Schon seit den 1920er- Jahren war São Paulo wirtschaftlich stark. Insbesondere Fahrzeug- und Maschinenbau, Textil-, Metall- und Nahrungsmittelindustrie machten den Standort so attraktiv. Das Wirtschaftswunder von Brasilien in den 1970er Jahren brachte weiteres Wachstum. Mittlerweile gibt es in der Megastadt zwischen 1.500 und 2.700 aktive Tech-Startups. Sie kommen besonders aus den Bereichen E-Commerce, Software as a Service (SaaS), Mobile, Marktplätze und Dienstleistungen. Mit durchschnittlich 31,7 Jahren wird das eigene Startup gegründet.
2014 beliefen sich die VC-Investments auf eine Summe, die nur knapp hinter Tel Aviv lag. Auch VCs (Venture Capital Gesellschaften) aus dem Silicon Valley wurden auf die Stadt aufmerksam. Redpoint Ventures und 500 Startups sind deshalb in den Flieger gestiegen und nun auch in São Paulo aktiv.
Volkswagen, Daimler, Mercedes - in São Paulo haben 1000 deutsche Konzerne Niederlassungen. Es finden sich 80 anerkannte Hochschulen, darunter die Universidade de São Paulo - die beste Universität in Lateinamerika.
Brasiliens Wirtschaft strauchelte in der letzten Zeit. Dies wirkt sich natürlich auch auf die zunehmend lebendige Startup-Szene aus. Große Exits lassen bisher noch auf sich warten und neben der Umwelt- und Luftverschmutzung behindern relativ hohe Kosten für Unternehmensgründungen und langwierige Bürokratie das weitere Wachsen als Tech-Standort. Ein Viertel der Bewohner São Paulo leben außerdem in Favelas, den Elendsvierteln. Genug reale Probleme also, für die man Lösungen entwickeln könnte.
Hier setzt Gustavo Caetano, CEO von SambaTech auch an:
"Es gibt sehr viele Möglichkeiten in Brasilien. Wir haben große Probleme wie Bildung, Gesundheit und so weiter, die durch Startups behoben werden können. Es ist ein riesiger, lokaler Markt!"
1. vergleichbar geringe Lebenshaltungskosten
2. eine hohe Dichte an Bildungseinrichtungen
3. viele junge Menschen, möglichst aus unterschiedlichen Kulturkreisen
4. Nähe zur "old economy" (etablierter Wirtschaft, vor allem Industrie)
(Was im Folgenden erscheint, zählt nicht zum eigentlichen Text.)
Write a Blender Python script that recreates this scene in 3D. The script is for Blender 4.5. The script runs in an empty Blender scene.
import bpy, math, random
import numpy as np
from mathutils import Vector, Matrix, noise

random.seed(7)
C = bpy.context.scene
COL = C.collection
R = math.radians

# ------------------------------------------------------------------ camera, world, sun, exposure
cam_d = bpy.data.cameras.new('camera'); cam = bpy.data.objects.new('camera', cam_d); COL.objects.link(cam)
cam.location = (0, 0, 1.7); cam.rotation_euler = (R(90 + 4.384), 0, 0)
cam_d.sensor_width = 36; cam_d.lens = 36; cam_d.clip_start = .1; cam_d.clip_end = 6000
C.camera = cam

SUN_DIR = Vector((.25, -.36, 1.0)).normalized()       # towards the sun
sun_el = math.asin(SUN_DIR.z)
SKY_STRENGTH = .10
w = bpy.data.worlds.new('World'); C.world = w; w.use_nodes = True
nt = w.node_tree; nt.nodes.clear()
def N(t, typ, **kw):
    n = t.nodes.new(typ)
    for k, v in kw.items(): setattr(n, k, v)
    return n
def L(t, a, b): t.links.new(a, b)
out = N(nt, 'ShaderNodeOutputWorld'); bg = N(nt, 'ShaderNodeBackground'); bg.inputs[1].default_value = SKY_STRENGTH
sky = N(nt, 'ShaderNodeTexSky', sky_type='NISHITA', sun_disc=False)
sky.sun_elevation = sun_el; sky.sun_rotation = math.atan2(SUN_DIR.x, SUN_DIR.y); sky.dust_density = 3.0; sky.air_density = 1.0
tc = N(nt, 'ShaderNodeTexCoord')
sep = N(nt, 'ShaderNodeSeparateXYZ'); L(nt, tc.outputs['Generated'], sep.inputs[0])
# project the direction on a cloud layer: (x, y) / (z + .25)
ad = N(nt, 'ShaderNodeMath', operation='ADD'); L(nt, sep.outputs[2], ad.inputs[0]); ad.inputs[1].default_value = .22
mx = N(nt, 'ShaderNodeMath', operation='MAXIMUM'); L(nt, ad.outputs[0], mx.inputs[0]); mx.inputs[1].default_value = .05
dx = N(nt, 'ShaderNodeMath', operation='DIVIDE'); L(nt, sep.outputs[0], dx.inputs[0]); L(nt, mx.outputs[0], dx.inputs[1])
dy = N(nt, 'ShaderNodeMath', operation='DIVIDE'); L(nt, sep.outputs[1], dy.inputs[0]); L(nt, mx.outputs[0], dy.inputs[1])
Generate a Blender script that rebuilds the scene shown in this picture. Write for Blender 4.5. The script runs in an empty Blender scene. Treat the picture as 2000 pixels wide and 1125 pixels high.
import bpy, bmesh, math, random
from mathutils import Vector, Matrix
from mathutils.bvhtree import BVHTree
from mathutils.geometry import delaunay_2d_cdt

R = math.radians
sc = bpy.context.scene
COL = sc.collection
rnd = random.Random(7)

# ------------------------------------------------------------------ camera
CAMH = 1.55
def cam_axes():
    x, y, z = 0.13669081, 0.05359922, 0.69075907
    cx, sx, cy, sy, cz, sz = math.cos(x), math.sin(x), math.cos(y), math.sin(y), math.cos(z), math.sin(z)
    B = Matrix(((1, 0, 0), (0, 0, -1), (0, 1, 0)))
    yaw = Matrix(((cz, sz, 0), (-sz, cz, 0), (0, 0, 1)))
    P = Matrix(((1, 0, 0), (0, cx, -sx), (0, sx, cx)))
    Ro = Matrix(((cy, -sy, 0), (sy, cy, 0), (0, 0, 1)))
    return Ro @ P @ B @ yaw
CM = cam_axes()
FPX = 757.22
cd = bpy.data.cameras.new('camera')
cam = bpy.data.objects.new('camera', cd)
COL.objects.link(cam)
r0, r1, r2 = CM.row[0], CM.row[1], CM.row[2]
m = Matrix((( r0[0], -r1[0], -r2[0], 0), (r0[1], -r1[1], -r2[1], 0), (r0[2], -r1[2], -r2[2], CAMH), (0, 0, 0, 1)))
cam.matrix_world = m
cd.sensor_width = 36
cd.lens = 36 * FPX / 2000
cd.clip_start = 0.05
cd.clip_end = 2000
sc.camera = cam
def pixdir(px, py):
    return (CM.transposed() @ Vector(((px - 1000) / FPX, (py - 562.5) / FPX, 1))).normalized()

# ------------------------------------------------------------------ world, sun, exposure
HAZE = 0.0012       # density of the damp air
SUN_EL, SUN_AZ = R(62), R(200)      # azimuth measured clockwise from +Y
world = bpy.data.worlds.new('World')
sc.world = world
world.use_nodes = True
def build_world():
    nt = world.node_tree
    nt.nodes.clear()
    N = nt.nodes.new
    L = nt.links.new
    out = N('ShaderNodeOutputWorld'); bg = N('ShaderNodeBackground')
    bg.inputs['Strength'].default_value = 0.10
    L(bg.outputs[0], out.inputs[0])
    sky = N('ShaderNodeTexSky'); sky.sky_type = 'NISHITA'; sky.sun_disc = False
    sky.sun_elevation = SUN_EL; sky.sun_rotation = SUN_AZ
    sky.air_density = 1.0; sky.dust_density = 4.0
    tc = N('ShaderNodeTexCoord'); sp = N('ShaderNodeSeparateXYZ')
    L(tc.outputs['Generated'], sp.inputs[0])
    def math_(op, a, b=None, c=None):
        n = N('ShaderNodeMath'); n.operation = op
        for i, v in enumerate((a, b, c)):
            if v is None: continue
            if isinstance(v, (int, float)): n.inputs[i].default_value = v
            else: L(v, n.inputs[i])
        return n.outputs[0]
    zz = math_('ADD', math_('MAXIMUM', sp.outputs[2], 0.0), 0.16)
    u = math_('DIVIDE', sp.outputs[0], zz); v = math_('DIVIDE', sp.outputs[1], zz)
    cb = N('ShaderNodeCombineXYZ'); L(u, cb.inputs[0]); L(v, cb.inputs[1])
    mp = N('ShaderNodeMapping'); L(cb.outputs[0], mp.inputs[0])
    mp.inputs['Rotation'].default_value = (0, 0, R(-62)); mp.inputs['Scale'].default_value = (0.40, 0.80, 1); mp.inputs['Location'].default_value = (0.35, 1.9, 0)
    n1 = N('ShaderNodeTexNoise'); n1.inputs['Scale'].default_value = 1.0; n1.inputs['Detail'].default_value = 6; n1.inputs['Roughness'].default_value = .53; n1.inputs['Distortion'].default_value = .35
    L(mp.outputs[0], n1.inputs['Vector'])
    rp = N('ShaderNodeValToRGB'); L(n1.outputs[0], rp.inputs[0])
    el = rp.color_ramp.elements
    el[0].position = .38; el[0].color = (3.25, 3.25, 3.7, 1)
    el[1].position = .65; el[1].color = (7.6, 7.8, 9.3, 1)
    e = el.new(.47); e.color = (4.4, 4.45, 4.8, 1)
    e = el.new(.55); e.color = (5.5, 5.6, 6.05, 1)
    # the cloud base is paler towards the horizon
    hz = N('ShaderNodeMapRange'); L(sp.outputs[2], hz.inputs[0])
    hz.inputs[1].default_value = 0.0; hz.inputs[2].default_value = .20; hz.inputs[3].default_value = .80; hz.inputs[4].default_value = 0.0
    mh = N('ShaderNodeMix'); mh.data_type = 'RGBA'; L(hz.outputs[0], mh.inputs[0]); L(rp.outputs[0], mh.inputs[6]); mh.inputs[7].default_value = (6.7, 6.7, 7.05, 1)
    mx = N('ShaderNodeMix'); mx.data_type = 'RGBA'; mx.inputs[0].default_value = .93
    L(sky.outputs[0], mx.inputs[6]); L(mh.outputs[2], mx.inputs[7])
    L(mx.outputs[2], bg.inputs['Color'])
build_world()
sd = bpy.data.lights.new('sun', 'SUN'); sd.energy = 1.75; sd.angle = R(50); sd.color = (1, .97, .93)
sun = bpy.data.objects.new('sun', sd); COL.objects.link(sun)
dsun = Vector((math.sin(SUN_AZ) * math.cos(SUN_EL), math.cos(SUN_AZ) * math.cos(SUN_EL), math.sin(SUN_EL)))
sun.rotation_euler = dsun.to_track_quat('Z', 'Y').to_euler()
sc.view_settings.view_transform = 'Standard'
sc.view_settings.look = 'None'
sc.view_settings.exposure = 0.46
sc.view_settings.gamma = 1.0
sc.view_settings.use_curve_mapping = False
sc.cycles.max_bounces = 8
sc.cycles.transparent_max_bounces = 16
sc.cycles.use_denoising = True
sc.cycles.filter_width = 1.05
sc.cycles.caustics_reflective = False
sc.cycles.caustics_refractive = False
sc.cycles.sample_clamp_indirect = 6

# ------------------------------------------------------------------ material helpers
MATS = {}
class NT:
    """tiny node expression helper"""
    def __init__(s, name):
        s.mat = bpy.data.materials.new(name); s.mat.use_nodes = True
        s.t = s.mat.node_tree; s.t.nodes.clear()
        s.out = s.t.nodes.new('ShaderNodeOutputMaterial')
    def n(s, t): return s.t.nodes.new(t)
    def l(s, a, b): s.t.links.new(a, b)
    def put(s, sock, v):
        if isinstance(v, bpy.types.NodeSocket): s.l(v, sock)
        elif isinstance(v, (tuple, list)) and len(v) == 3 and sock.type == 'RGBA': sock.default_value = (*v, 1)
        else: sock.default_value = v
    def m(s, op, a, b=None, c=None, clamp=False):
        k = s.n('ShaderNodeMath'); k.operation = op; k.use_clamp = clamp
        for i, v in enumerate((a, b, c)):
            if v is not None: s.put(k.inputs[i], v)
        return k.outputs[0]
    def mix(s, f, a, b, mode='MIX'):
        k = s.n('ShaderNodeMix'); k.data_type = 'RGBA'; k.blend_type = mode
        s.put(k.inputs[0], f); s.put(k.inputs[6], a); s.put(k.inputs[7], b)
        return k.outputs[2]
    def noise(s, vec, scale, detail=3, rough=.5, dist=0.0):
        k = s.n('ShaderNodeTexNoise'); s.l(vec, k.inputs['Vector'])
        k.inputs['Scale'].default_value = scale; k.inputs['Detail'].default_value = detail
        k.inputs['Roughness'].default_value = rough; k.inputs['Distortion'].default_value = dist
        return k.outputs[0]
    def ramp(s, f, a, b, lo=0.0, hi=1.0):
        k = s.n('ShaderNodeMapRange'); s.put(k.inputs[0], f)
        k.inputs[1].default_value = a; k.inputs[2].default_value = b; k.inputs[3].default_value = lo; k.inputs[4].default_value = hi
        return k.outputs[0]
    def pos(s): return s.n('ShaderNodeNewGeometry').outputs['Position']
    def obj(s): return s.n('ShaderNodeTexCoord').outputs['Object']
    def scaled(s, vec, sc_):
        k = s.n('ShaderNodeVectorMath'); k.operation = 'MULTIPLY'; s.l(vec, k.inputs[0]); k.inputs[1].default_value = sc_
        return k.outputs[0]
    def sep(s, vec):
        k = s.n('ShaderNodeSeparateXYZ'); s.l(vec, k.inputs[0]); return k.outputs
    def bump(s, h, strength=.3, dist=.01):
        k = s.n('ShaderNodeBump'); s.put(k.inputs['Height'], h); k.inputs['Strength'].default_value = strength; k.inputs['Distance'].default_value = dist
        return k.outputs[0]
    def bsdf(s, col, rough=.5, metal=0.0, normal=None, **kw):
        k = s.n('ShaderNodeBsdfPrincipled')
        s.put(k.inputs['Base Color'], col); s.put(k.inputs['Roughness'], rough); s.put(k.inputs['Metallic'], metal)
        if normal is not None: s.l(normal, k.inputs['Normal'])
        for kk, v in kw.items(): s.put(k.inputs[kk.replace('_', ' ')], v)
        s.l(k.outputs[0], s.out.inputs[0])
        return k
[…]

Darin lässt sich auch Berlin wiederfinden. Wenn man allerdings die anderen 17 Städte ansieht - darunter New York, Los Angeles, Boston, London, Sydney und Amsterdam - scheint der erste Punkt (vergleichsweise niedrige Lebenshaltungskosten) nicht immer zutreffen zu müssen. Bildungseinrichtungen und Talente sind dagegen enorm wichtig für die Entwicklung neuer Technologien und Geschäftsmodelle.
Noch einmal zurück zur Tabelle von oben: Moskau, in der Gesamtwertung auf Platz 13, bekam eine 2 für das Talentevorkommen. Damit liegt es direkt hinter dem Silicon Valley. Grund genug, sich das Ökosystem in Russland demnächst einmal genauer anzusehen.